La idea de que Zola cogió la pluma y la verdad se abrió camino es absurda. Zola cogió la pluma y acabó exiliado en Londres, mientras Dreyfus seguía deportado en isla del Diablo y Picquart se jugaba la vida en Túnez. Si Esterhazy no hubiera confesado, el perdón habría sido improbable. Lo que sí hay que reconocer es que Zola dio una vuelta de tuerca al asunto en cuanto a su relevancia internacional. Las críticas en los demás países hicieron que de repente el gobierno viera ante sí un problema no ya moral, sino puramente práctico: llevaban años preparando la Exposición Universal de 1900 y las amenazas de boicot empezaban a multiplicarse.

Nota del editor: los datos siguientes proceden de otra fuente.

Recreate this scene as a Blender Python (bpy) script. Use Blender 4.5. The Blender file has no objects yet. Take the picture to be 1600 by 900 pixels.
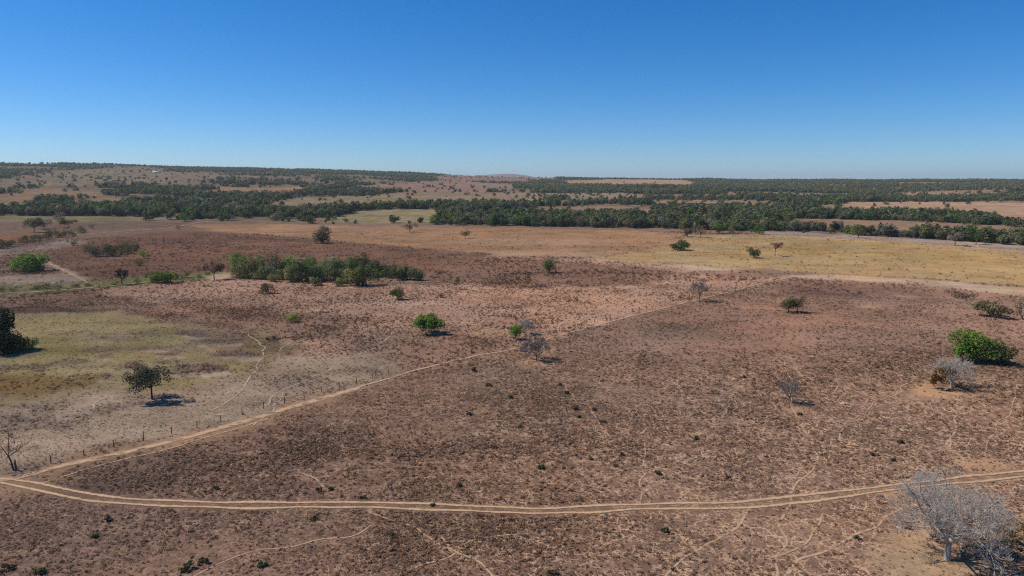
import bpy, math, random
import numpy as np
from mathutils import Vector

random.seed(11)
rng = np.random.default_rng(11)
scene = bpy.context.scene
COL = scene.collection

# ------------------------------------------------------------------ camera
CAM_H = 45.0
FPX = 1081.0                      # focal length in pixels of a 1600 px wide frame
HOR = 283.0                       # row of the true horizon in that frame
PITCH = math.atan((450.0 - HOR) / FPX)
cam_data = bpy.data.cameras.new('drone_camera')
cam_data.sensor_width = 36.0
cam_data.lens = 36.0 * FPX / 1600.0
cam_data.clip_start = 0.5
cam_data.clip_end = 60000.0
cam = bpy.data.objects.new('drone_camera', cam_data)
cam.location = (0, 0, CAM_H)
cam.rotation_euler = (math.pi / 2 - PITCH, 0, 0)
COL.objects.link(cam)
scene.camera = cam

# ------------------------------------------------------------------ sky, sun, exposure
SUN_EL = math.radians(50.0)
SUN_AZ = math.radians(-80.0)      # compass angle from +Y (ahead) towards +X; the sun stands to the left, slightly ahead
world = bpy.data.worlds.new('World')
scene.world = world
world.use_nodes = True
wn = world.node_tree
wn.nodes.clear()
wo = wn.nodes.new('ShaderNodeOutputWorld')
wb = wn.nodes.new('ShaderNodeBackground')
ws = wn.nodes.new('ShaderNodeTexSky')
ws.sky_type = 'NISHITA'
ws.sun_disc = False
ws.sun_elevation = SUN_EL
ws.sun_rotation = SUN_AZ
ws.altitude = 300.0
ws.air_density = 0.8
ws.dust_density = 0.3
ws.ozone_density = 10.0
wb.inputs['Strength'].default_value = 0.12
wh = wn.nodes.new('ShaderNodeHueSaturation')          # the camera's vivid colour setting
wh.inputs['Saturation'].default_value = 1.22
wn.links.new(ws.outputs[0], wh.inputs['Color'])
wn.links.new(wh.outputs[0], wb.inputs['Color'])
wn.links.new(wb.outputs[0], wo.inputs['Surface'])

sun_data = bpy.data.lights.new('sun', 'SUN')
sun_data.energy = 4.9
sun_data.angle = math.radians(0.53)
sun_data.color = (1.0, 0.92, 0.80)
sun = bpy.data.objects.new('sun', sun_data)
sd = Vector((math.sin(SUN_AZ) * math.cos(SUN_EL), math.cos(SUN_AZ) * math.cos(SUN_EL), math.sin(SUN_EL)))
sun.rotation_euler = sd.to_track_quat('Z', 'Y').to_euler()
COL.objects.link(sun)

scene.view_settings.view_transform = 'Standard'
scene.view_settings.look = 'None'
scene.view_settings.exposure = 0.0
scene.view_settings.gamma = 1.0
scene.view_settings.use_curve_mapping = False
scene.render.engine = 'CYCLES'
scene.cycles.max_bounces = 4
scene.cycles.diffuse_bounces = 2
scene.cycles.transparent_max_bounces = 6
scene.cycles.volume_bounces = 0
scene.cycles.use_denoising = False
scene.cycles.use_adaptive_sampling = False
scene.cycles.filter_width = 1.15

# ------------------------------------------------------------------ numeric helpers
def vnoise(x, y, seed):
    xi = np.floor(x).astype(np.int64); yi = np.floor(y).astype(np.int64)
    fx = x - xi; fy = y - yi
    fx = fx * fx * (3 - 2 * fx); fy = fy * fy * (3 - 2 * fy)
    def hsh(a, b):
        h = (a * 374761393 + b * 668265263 + seed * 144269504) & 0xffffffff
        h = ((h ^ (h >> 13)) * 1274126177) & 0xffffffff
        return ((h ^ (h >> 16)) & 0xffff) / 65535.0
    a = hsh(xi, yi); b = hsh(xi + 1, yi); c = hsh(xi, yi + 1); d = hsh(xi + 1, yi + 1)
    return (a * (1 - fx) + b * fx) * (1 - fy) + (c * (1 - fx) + d * fx) * fy

def fbm(x, y, size, octaves=3, seed=0):
    s = 0.0; amp = 1.0; tot = 0.0; f = 1.0 / size
    for k in range(octaves):
        s = s + amp * vnoise(x * f + 17.3 * k, y * f - 9.1 * k, seed + k)
        tot += amp; amp *= 0.5; f *= 2.03
    return s / tot

_dk = np.array([0, 680, 950, 1500, 2200, 3200, 4000, 6000, 9000, 20000.])
_pk = np.array([0, 0, .085, .30, .58, 1.0, .97, .45, .35, .35])
_dd = np.linspace(0, 20000, 4001)
_pp = np.interp(_dd, _dk, _pk)
_ker = np.ones(61) / 61
_pp = np.convolve(np.pad(_pp, 30, mode='edge'), _ker, mode='valid')
_uk = np.array([-1.0, -.7, -.35, -.14, 0.0, .15, .3, .6, 1.0])
_rk = np.array([112, 112, 101, 82, 60, 53, 48, 44, 44.])

def height(x, y):
    x = np.asarray(x, float); y = np.asarray(y, float)
    D = np.hypot(x, y)
    u = x / np.maximum(D, 1.0)
    p = np.interp(D, _dd, _pp)
    z = np.interp(u, _uk, _rk) * p
    amp = np.clip((D - 680) / 900.0, 0, 1) * 7.0
    z = z + (fbm(x, y, 420.0, 3, 5) - 0.5) * 2 * amp
    z = z + (fbm(x, y, 38.0, 2, 9) - 0.5) * 0.5
    z = z + 118 * np.exp(-((x - 60) / 520.0) ** 2 - ((y - 11000) / 500.0) ** 2) \
          + 82 * np.exp(-((x + 620) / 420.0) ** 2 * .6 - ((y - 11200) / 500.0) ** 2) \
          + 62 * np.exp(-((x - 8300) / 700.0) ** 2 - ((y - 11000) / 600.0) ** 2)
    return z

_ts = np.geomspace(40, 19000, 2600)
def at(px, py):
    """ground point seen at a place of the photograph (1600x900), found by marching a ray down to the terrain"""
    cx = (px - 800.0) / FPX; cy = (450.0 - py) / FPX
    d = np.array([cx, math.cos(PITCH) + cy * math.sin(PITCH), -math.sin(PITCH) + cy * math.cos(PITCH)])
    P = d[None, :] * _ts[:, None]
    below = (P[:, 2] + CAM_H) < height(P[:, 0], P[:, 1])
    i = int(np.argmax(below)) if below.any() else len(_ts) - 1
    lo, hi = _ts[max(i - 1, 0)], _ts[i]
    for _ in range(18):
        m = 0.5 * (lo + hi)
        if m * d[2] + CAM_H < float(height(m * d[0], m * d[1])): hi = m
        else: lo = m
    x, y = d[0] * hi, d[1] * hi
    return np.array([x, y, float(height(x, y))]), hi      # hi = camera depth

def poly_sd(x, y, P):
    """signed distance to a polygon, negative inside"""
    P = np.asarray(P, float)
    d2 = np.full(x.shape, 1e18); inside = np.zeros(x.shape, bool)
    for a, b in zip(P, np.roll(P, -1, axis=0)):
        e = b - a
        L = max(e @ e, 1e-9)
        t = np.clip(((x - a[0]) * e[0] + (y - a[1]) * e[1]) / L, 0, 1)
        d2 = np.minimum(d2, (x - a[0] - t * e[0]) ** 2 + (y - a[1] - t * e[1]) ** 2)
        c = (a[1] > y) != (b[1] > y)
        with np.errstate(divide='ignore', invalid='ignore'):
            xs = (b[0] - a[0]) * (y - a[1]) / (b[1] - a[1] + 1e-12) + a[0]
        inside ^= c & (x < xs)
    d = np.sqrt(d2)
    return np.where(inside, -d, d)

# ------------------------------------------------------------------ the fields
# colour (linear albedo), scrub density, pale trail web, woodland density
FRONT = [(-260, 336), (0, 337), (220, 338), (240, 343), (430, 348), (560, 350), (800, 353), (1000, 357), (1200, 362),
         (1320, 368), (1450, 375), (1600, 385), (1860, 400)]
ZONES = []
def zone(pts, col, scrub, web=0.0, wood=0.0, soft=3.0, warp=4.0, opacity=1.0, px=True, raw=None, dark=0.0):
    P = [at(*p)[0][:2] for p in pts] if px else raw
    ZONES.append((np.array(P), np.array(list(col) + [scrub, web, wood, dark]), soft, warp, opacity))

near_poly = [at(*p)[0][:2] for p in FRONT] + [np.array([700., 200.]), np.array([500., -300.]), np.array([-500., -300.]), np.array([-900., 200.])]
# --- near plain
zone(None, (.190, .123, .092), .88, .75, 0, 4, 5, px=False, raw=near_poly)
zone([(820, 680), (1100, 600), (1400, 580), (1700, 600), (1900, 900), (1500, 1050), (700, 1050), (620, 830)], (.192, .122, .089), .86, 1.1, 0, 25, 20)
# field in the middle, pale ground with dark tussocks
zone([(140, 452), (350, 436), (680, 446), (780, 402), (940, 404), (1120, 418), (1240, 430), (1080, 470), (960, 500), (800, 545), (640, 582), (560, 600), (420, 525), (250, 480)],
     (.41, .262, .186), .52, .25, 0, 3, 4, dark=1)
zone([(560, 520), (700, 505), (830, 540), (700, 570), (600, 590), (520, 560)], (.27, .170, .120), .85, .2, 0, 8, 10, dark=1)
zone([(230, 470), (420, 478), (600, 500), (520, 530), (330, 500)], (.27, .172, .122), .8, .1, 0, 8, 10, dark=1)
zone([(600, 408), (760, 400), (900, 410), (1080, 425), (1000, 445), (820, 450), (700, 440)], (.235, .142, .102), .85, .1, 0, 10, 12, dark=1)
# smooth brown ploughed-looking field
zone([(60, 405), (130, 372), (300, 360), (480, 374), (640, 388), (760, 400), (680, 425), (360, 425), (130, 436)], (.205, .118, .080), .40, 0, 0, 6, 6)
# tan field before the wood
zone([(290, 350), (430, 350), (560, 353), (800, 356), (1000, 360), (1075, 366), (1040, 385), (930, 402), (780, 398), (620, 385), (480, 371), (330, 361)],
     (.355, .215, .122), .14, 0, 0, 5, 8)
zone([(860, 360), (1070, 366), (1040, 384), (960, 394), (700, 388), (760, 366)], (.325, .200, .115), .12, 0, 0, 10, 14)
zone([(690, 374), (930, 372), (990, 378), (870, 386), (720, 382)], (.36, .245, .165), .06, 0, 0, 10, 14, .7)
zone([(750, 392), (930, 396), (940, 402), (790, 402)], (.35, .245, .17), .05, 0, 0, 5, 8, .8)
# golden field
zone([(930, 404), (1045, 384), (1080, 367), (1200, 366), (1320, 372), (1450, 380), (1600, 391), (1860, 408), (1860, 470), (1600, 447), (1420, 434), (1240, 424), (1080, 414)],
     (.365, .258, .130), .17, 0, 0, 4, 6)
zone([(1240, 372), (1450, 388), (1600, 405), (1600, 425), (1380, 408), (1200, 392)], (.335, .242, .112), .10, 0, 0, 14, 20, .8)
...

Así, con Dreyfus se negoció un apaño que no tuvo nada de romántico ni de idealista: se le perdonó simplemente para calmar a la opinión pública extranjera. De hecho, ya en el mismo principio del «J’accuse», Zola advierte de que el escándalo podría perjudicar a la Exposición y se ve que en eso tanto el poder como el columnista estaban de acuerdo. El antisemitismo no desapareció, ni mucho menos, aunque Leon Blum consiguiera abrirse camino hasta la presidencia. El gobierno de Vichy durante la Segunda Guerra Mundial estuvo entre los más activos a la hora de perseguir, detener y entregar a judíos a Hitler y basta con leer a Patrick Modiano para entender que la cuestión siguió abierta durante muchísimos años.
En definitiva, igual que a Nixon no lo derrotó el Washington Post sino su propia torpeza a la hora de regar de pruebas el camino y empeñarse en destituir al fiscal que investigaba su caso, se puede decir que Zola y Clemenceau no salvaron a Dreyfus de nada. Ahora bien, hicieron lo que debían. «No podría vivir con esta carga de culpabilidad», dice Zola en su texto, y quizá el periodismo sea exactamente eso: la necesidad de contar la verdad sin atender a sus consecuencias. Y si no es la verdad, al menos que se aproxime.